Nathalie Sarraute erzählt die „Geschichte“ eines Romans, der nicht existiert! Geschrieben ist er im Stil des „Nouveaus“, den die Autorin im Frankreich der 60er Jahre mitbegründete. Diese Art des Schreibens ist eher deskriptiv, wenn sie Handlung transferiert. Auf den konventionellen Leser wirkt dieses retardierend. 1964 wurde die Autorin für ihren Roman, der mich einerseits irritierte und andererseits faszinierte mit dem internationalen Literaturpreis ausgezeichnet.
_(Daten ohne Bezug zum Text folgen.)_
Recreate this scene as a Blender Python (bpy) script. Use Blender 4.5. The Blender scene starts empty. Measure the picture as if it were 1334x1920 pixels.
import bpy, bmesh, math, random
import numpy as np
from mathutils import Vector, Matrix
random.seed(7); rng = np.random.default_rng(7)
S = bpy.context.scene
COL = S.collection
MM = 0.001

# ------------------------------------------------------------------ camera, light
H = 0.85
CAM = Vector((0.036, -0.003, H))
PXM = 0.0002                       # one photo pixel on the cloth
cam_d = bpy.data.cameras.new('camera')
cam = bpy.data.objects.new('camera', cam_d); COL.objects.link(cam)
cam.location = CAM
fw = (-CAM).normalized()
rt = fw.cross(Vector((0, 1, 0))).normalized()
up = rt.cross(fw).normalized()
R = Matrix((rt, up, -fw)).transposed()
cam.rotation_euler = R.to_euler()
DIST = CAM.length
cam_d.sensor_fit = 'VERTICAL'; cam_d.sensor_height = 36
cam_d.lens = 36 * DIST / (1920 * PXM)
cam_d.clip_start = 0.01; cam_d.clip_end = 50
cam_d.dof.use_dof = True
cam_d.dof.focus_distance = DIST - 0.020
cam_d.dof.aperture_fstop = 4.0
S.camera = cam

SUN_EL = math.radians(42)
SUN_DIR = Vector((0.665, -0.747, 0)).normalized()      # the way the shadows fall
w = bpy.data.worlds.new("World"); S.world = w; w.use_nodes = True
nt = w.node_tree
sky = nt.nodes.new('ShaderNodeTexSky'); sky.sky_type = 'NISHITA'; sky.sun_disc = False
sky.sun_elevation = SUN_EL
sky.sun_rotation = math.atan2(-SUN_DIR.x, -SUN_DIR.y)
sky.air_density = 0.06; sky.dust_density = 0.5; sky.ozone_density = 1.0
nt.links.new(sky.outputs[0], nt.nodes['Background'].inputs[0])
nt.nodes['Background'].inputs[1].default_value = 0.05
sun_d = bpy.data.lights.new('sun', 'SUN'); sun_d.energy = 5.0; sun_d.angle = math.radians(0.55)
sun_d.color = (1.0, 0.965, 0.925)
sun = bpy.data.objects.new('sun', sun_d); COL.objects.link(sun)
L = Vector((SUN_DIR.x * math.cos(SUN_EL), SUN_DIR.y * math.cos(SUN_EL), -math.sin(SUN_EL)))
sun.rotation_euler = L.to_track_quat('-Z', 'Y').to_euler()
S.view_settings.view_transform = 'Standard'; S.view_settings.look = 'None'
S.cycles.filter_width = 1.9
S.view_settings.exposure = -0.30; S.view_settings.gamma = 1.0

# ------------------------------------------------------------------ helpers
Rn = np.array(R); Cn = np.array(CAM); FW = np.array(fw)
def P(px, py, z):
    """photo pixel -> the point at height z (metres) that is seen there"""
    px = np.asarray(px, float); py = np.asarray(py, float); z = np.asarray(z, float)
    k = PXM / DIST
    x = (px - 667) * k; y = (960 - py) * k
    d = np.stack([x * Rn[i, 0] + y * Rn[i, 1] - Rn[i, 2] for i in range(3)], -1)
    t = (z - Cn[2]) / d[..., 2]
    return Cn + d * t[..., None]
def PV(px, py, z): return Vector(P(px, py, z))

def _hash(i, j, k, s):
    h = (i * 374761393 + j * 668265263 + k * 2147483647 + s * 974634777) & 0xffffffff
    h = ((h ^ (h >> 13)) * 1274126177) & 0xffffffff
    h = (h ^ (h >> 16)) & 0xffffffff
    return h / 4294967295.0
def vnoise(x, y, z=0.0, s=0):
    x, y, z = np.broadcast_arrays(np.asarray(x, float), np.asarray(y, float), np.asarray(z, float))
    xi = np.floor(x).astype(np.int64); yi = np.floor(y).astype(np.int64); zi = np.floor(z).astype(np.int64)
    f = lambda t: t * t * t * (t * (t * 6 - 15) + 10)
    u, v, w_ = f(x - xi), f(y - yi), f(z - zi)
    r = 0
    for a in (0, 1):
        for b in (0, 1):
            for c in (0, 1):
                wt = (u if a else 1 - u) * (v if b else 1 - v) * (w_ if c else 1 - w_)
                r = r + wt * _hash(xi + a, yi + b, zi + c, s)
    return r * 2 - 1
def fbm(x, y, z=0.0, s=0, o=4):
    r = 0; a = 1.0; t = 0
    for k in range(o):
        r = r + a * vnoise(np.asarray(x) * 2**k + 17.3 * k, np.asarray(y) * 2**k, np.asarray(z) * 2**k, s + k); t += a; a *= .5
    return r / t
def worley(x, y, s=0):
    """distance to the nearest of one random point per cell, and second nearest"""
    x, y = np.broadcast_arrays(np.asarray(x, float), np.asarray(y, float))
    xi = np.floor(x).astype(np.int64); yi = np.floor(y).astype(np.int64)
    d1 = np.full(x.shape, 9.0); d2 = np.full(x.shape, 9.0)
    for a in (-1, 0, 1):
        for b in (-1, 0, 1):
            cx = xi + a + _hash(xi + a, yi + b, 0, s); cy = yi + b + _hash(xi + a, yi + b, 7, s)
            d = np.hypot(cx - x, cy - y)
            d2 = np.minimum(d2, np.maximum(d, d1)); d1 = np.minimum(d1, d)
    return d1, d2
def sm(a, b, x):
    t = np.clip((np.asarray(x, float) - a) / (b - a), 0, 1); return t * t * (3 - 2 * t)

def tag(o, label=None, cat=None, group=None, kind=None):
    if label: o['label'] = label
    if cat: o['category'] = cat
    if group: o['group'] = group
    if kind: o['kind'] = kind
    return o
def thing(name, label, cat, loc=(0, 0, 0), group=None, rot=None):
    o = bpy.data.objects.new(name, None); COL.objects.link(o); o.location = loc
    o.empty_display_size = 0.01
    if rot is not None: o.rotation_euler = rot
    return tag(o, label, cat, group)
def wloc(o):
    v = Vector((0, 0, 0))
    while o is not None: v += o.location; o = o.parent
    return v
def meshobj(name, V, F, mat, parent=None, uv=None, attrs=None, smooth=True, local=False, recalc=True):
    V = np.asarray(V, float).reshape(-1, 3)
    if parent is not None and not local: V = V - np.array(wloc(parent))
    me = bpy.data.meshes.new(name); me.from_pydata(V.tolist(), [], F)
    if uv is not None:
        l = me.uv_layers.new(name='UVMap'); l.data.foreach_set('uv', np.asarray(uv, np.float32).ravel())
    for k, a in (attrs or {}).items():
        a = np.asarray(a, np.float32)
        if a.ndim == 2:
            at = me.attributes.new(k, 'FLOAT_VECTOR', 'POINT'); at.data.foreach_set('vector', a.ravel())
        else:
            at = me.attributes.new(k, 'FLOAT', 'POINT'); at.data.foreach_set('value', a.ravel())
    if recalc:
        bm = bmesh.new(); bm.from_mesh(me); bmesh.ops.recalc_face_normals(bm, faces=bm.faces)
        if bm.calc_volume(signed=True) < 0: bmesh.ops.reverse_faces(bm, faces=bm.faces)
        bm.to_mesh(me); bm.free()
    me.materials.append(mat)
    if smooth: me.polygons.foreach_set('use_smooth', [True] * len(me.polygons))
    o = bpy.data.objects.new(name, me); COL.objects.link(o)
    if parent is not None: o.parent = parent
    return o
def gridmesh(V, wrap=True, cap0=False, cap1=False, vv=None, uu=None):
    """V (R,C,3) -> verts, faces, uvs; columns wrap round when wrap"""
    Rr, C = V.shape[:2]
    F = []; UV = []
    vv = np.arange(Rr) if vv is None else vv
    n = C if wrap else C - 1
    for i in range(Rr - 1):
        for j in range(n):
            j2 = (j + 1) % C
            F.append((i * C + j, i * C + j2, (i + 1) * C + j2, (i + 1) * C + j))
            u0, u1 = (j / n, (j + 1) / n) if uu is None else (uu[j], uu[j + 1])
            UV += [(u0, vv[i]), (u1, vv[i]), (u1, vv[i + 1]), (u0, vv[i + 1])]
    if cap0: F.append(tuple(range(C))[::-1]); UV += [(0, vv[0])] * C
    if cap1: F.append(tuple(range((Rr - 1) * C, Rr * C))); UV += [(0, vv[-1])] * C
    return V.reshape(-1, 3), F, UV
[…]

Wer einmal „ausgetretene“ Literaturpfade meiden möchte, ist mit diesem eher kurzgehaltenen Roman bestens bedient und vielleicht auch, wie ich, von ihm und seiner Thematik angetan!

Nathalie Sarraute: Tropismen

Die 1900 in Russland geborene Autorin lebte ab 1902 bei ihrer nach Frankreich übergesiedelten Mutter. Allerdings verbrachte sie einen Monat im Jahr in Russland bei ihrem Vater, einem eher areligiösen jüdischen Fabrikanten. Auch er ging 1907 nach Frankreich. So saß sie als Kind quasi in ihrer neuen Heimat zwischen den Stühlen ihrer Eltern, die beide mit neuen Partnern liiert waren. Den Hang zum Schreiben hatte die Autorin offensichtlich von ihrer Mutter, die sich in diesem Metier bereits in ihrer Heimat versuchte. Nathalie Sarrautes Art zu schreiben, ist eher die, des sich Herantasten an Worte, an Sprache. „Tropismen“ ist ihr erstes (schmales) Buch, es erschien 1938. Die deutschsprachige von mir gelesene Übersetzung von Max Hölzer erschien 1985 in „Cotta‘s Bibliothek der Moderne“. Wer „Experimentelles“ mag, liegt mit Nathalie Sarraute, richtig. Die Autorin verstarb im Alter von 99 Jahren!